The author notes three ways in particular in which older adults can enrich the life of a congregation:

1. Mature faith and a lifetime of stories to tell about what living out that faith means in all kinds of situations.

2. Older adults often have a sense of clarity about what is truly important and can be more willing to let go of sacred cows than many younger folk.

3.  Younger people need the experience of being around older people and all the realities that often accompany living a long life, such as coping with frailty.  If we are blessed with a long life, that’s where we will be one day.

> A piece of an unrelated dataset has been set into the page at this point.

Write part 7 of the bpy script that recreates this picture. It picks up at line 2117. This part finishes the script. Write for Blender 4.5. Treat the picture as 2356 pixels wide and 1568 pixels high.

My ideal church has people of all ages in it, with people loving and learning cross-generationally.  We can bless one another!  I don’t think it is healthy for the generations to live segregated lives.  So many institutions in society segregate us.  We find the young in school, and we find the old in retirement communities.  The church is just about the only place in society where young and old can be in close relationship with one another.  Moreover, it’s not difficult for younger people to find friends their own age.  What’s more difficult is for them to have the opportunity to know older adults well, since in contemporary society, extended families often live many miles apart and young and old don’t interact as often as they once did.

I hope as I get older that younger people will still want to be friends with me, and will still want to be around me.  I hope I will have the opportunity to bless many, many younger people before I join the Church Triumphant.